| Problem requirements |
Pick out every line that holds the string "scene" and copy it.

| Supplied data |
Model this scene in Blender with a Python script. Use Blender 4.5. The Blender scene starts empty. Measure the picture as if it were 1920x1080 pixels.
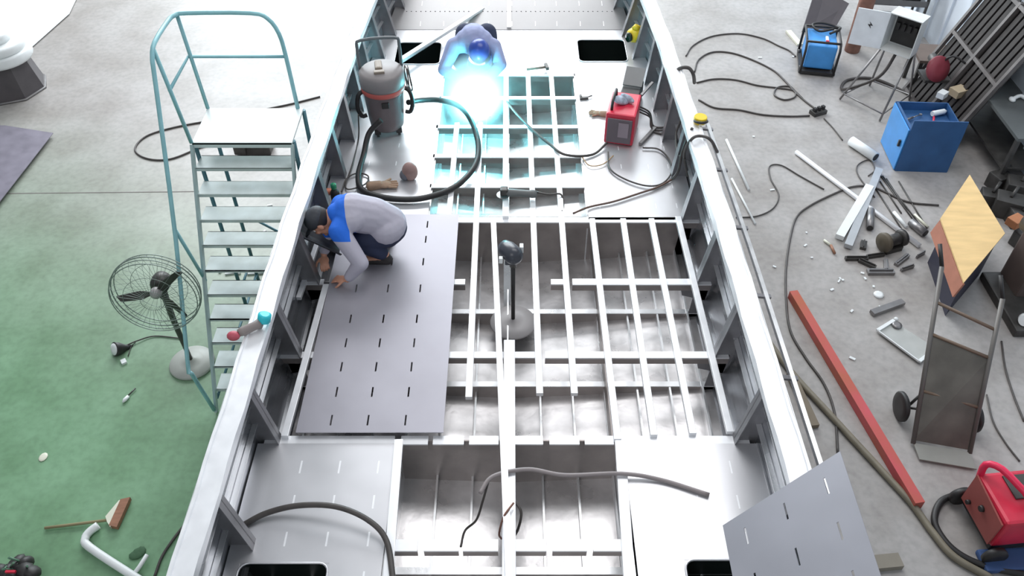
import bpy, bmesh, math, random
from mathutils import Vector, Matrix, Euler, Quaternion
S = bpy.context.scene
COL = S.collection
PI = math.pi
R = math.radians
random.seed(7)

# ------------------------------------------------------------------ camera
CAM_H, PITCH, FPX = 6.5, R(44.4), 1570.0
CP, SP = math.cos(PITCH), math.sin(PITCH)
cd = bpy.data.cameras.new('camera'); cam = bpy.data.objects.new('camera', cd); COL.objects.link(cam)
cam.location = (0, 0, CAM_H); cam.rotation_euler = (PI/2-PITCH, 0, 0)
cd.sensor_width = 36; cd.lens = 36*FPX/1920; cd.clip_end = 200
S.camera = cam

# ------------------------------------------------------------------ world, lights, exposure
S.view_settings.view_transform = 'Standard'; S.view_settings.look = 'None'
S.view_settings.gamma = 1; S.view_settings.use_curve_mapping = False
S.view_settings.exposure = 0.0
w = bpy.data.worlds.new('world'); S.world = w; w.use_nodes = True
wn = w.node_tree.nodes; bgn = wn['Background']
bgn.inputs[0].default_value = (0.86, 0.93, 1.0, 1); bgn.inputs[1].default_value = 0.40

def area(name, loc, target, sx, sy, power, color=(1, 1, 1)):
    d = bpy.data.lights.new(name, 'AREA'); d.shape = 'RECTANGLE'; d.size = sx; d.size_y = sy
    d.energy = power; d.color = color
    o = bpy.data.objects.new(name, d); COL.objects.link(o); o.location = loc
    o.rotation_euler = (Vector(target)-Vector(loc)).to_track_quat('-Z', 'Y').to_euler()
    return o
area('hall_doorway_daylight', (-3.0, 26, 7.5), (-1.0, 8, 1.0), 16, 11, 3400, (0.86, 0.95, 1.0))
area('skylight', (1.9, 8.0, 9.6), (1.9, 8.0, 0), 6.2, 4.2, 330, (1.0, 0.99, 1.0))
area('far_fill', (-4.5, 20.5, 11.5), (-4.5, 14.0, 0), 14, 4.0, 1900, (0.96, 0.98, 1.0))  # unseen overhead fill, added to brighten the far left floor
area('rear_skylight', (-3.5, -2.0, 9.5), (-1.0, 4, 1.0), 5, 3.0, 160, (1.0, 0.98, 1.0))

# ------------------------------------------------------------------ pixel -> world on a level plane
def P(px, py, z=0.0):
    a = (py-540)/FPX
    d = (CAM_H-z)/(SP+a*CP)
    return Vector(((px-960)/FPX*d, d*(CP-a*SP), z))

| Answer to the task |
Model this scene in Blender with a Python script. Use Blender 4.5. The Blender scene starts empty. Measure the picture as if it were 1920x1080 pixels.
S = bpy.context.scene